DAI GIORNALI DI OGGI
Bokertov 4 aprile 2024

«Non possiamo essere descritti come dei don Abbondio, né si può dire che è una forma di debolezza quella di favorire il dialogo dentro gli atenei. Ci vuole più coraggio a non mettersi al sicuro da una parte o dall’altra che a scegliere una posizione», sostiene la presidente della Conferenza dei rettori Giovanna Iannantuoni in una intervista con il Corriere della Sera sui fermenti anti-israeliani nelle università italiane. Iannantuoni dice di non pensare «che gli atenei siano lassisti» e ritiene che assicurare quella che definisce «un’attitudine di equilibrio» sia «una questione di responsabilità».

Nella stessa pagina il direttore del dipartimento di Scienze politiche e sociali dell’Università di Torino Francesco Ramella difende la scelta del Senato accademico di sospendere il bando di collaborazione con Israele accogliendo le richieste di studenti propal che hanno fatto irruzione nell’aula dove era in corso una riunione.
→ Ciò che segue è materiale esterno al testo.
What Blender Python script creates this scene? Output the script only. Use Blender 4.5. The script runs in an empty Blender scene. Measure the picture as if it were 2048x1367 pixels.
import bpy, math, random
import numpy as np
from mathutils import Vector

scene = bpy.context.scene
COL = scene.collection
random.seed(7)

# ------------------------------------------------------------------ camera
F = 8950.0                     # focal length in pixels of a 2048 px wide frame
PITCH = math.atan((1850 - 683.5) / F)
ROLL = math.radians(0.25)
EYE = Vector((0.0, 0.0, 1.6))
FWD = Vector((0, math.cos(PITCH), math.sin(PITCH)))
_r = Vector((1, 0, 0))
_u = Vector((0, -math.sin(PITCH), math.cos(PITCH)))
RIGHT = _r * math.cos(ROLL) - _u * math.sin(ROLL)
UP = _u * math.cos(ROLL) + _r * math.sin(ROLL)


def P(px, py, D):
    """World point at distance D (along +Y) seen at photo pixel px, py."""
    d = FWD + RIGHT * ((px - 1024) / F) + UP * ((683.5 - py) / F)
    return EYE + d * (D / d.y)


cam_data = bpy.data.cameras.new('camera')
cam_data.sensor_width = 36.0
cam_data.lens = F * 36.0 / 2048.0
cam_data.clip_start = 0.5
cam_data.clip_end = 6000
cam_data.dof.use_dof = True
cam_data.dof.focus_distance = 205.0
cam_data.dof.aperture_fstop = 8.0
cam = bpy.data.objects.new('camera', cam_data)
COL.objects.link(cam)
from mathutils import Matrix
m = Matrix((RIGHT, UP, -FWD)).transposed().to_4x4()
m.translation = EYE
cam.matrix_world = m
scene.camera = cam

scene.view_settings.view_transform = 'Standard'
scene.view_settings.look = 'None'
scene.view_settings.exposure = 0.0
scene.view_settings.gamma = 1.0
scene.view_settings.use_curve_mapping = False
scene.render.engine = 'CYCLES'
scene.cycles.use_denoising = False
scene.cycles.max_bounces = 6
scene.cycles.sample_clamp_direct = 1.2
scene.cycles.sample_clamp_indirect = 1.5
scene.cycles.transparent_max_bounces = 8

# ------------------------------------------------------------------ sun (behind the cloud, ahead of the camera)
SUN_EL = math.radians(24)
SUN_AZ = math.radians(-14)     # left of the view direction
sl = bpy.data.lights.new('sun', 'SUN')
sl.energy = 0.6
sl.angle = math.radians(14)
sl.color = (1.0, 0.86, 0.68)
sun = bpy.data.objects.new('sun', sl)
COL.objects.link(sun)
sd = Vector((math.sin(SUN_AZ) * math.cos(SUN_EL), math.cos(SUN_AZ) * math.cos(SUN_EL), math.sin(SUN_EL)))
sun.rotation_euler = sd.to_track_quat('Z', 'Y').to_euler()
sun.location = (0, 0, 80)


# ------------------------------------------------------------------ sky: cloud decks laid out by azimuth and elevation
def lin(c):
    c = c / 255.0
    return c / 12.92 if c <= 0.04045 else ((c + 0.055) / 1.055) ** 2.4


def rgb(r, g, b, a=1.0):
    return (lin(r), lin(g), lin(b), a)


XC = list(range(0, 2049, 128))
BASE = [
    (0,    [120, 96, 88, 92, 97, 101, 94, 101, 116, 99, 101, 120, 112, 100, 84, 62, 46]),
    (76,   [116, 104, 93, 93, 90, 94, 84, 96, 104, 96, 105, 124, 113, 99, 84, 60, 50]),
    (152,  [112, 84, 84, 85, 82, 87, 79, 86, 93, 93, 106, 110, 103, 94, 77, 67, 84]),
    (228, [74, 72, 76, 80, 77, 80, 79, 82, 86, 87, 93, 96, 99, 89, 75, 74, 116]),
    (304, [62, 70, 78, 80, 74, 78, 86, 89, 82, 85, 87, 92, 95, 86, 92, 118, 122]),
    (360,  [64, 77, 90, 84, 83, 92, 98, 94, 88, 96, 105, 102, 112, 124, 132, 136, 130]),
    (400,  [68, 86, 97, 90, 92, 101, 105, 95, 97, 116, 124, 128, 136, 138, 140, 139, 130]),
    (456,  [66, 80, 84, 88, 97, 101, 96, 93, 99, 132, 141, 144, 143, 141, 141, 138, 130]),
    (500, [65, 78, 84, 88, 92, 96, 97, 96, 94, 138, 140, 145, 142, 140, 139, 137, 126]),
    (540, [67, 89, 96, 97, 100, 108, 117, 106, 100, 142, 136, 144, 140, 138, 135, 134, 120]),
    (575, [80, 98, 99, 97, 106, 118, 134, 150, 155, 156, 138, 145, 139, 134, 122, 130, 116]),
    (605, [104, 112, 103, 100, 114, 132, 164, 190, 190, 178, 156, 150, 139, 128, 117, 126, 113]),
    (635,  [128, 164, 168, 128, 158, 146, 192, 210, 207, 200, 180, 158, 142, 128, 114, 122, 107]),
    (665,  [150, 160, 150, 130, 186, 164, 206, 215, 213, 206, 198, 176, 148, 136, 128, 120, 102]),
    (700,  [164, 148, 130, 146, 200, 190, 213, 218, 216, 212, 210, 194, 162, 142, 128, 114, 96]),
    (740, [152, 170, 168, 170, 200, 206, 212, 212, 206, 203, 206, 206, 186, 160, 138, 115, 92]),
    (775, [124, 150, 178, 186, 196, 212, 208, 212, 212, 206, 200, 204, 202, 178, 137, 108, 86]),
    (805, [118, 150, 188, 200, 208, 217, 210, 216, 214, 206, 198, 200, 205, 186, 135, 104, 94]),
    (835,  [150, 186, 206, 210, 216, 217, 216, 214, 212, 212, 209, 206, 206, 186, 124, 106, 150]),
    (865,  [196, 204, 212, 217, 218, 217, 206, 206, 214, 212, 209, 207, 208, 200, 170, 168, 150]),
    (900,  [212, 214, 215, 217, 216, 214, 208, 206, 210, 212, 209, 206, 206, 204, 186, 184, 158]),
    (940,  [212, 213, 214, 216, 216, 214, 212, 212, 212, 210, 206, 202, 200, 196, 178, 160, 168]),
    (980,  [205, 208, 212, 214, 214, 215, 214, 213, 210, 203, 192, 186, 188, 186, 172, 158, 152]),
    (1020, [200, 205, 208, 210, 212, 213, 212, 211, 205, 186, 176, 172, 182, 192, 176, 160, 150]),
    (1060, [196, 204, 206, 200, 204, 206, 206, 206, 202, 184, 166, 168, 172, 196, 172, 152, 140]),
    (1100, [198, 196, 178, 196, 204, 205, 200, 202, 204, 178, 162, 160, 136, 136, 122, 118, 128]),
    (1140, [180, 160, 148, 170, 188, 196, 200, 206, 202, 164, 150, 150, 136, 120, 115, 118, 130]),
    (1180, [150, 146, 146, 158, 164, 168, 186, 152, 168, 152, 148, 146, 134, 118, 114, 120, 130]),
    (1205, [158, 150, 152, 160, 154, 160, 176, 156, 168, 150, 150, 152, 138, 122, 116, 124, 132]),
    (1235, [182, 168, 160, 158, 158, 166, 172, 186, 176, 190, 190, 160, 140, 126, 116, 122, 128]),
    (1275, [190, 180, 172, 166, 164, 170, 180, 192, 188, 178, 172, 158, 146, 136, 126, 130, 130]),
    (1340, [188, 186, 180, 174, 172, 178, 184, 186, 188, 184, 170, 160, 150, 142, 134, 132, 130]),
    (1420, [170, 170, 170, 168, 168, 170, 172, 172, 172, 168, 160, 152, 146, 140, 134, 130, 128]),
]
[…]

Secondo Ramella, la scelta del Senato non avrebbe «niente a che fare con “cedimenti” o mancanza di dignità delle università», ma sarebbe dettata «dalla volontà di mantenere aperti i canali di dialogo con gli studenti che sono disponibili al confronto».

Si schiera per il boicottaggio di Israele il fisico Carlo Rovelli. «Quando un governo segue politiche che una maggioranza del mondo ritiene moralmente offensive, il boicottaggio è uno strumento di pressione politica», dice alla Stampa. A detta di Rovelli, non nuovo a prese di posizione contro Israele, «brandire la clava dell’accusa di antisemitismo contro dei giovani generosi che si indignano per 30 mila morti e per la situazione disperata di milioni di esseri umani non è combattere l’antisemitismo: è alimentarlo».

«Il Pd colpevolmente confuso su Israele», accusa il Foglio, riportando le dichiarazioni del responsabile Università della segreteria nazionale del partito Alfredo D’Attorre per il quale «è del tutto legittimo che gli organi di governo degli atenei si interroghino rispetto a forme di cooperazione tecnologica che siano espressamente dual use (civile e militare) o che possano prevedibilmente avere ricadute applicative in ambito bellico».

Repubblica traduce un intervento sul New York Times a firma dello chef José Andrés, il fondatore di World Center Kitchen. «Non si possono salvare gli ostaggi bombardando ogni singolo edificio di Gaza. Non si può vincere questa guerra affamando un popolo intero», scrive Andrés. «Accogliamo la promessa fatta dal governo di condurre un’indagine per stabilire chi e come ha ucciso alcuni membri della famiglia di World Central Kitchen».

«Al momento entrano a Gaza 126 camion di cibo ogni giorno», riporta il Foglio, in un articolo in cui si confuta la tesi per la quale Israele sarebbe carente negli aiuti. «L’intelligence israeliana stima che Hamas rubi il 66 per cento degli aiuti destinati ai civili per rivenderli sul mercato nero».

Sulla guerra a Gaza il Corriere della Sera intervista l’esperto israeliano di sicurezza Kobi Michael. «Se loro hanno assassinato 1200 israeliani noi possiamo ammazzare 1200 palestinesi? Credo che la risposta debba essere proporzionale al danno militare subito e la nostra lo è», sottolinea Michael. «Se il problema sono gli ospedali, le scuole, le moschee, allora ribatto che quegli edifici sono usati come basi militari o per lanciare razzi».

Il Sudafrica «è diventato il Paese guida nell’accusare Israele di genocidio», racconta il Corriere nel suo corsivo del giorno. Al tempo stesso, si legge, è «quello che accoglie una delle più vivaci comunità ebraiche», con il paradosso che proprio «questa comunità ha fornito leader e idee negli anni dell’apartheid». Difatti, viene evidenziato, alcuni ebrei sudafricani sono stati tra i pochi bianchi «a sfidare il regime segregazionista».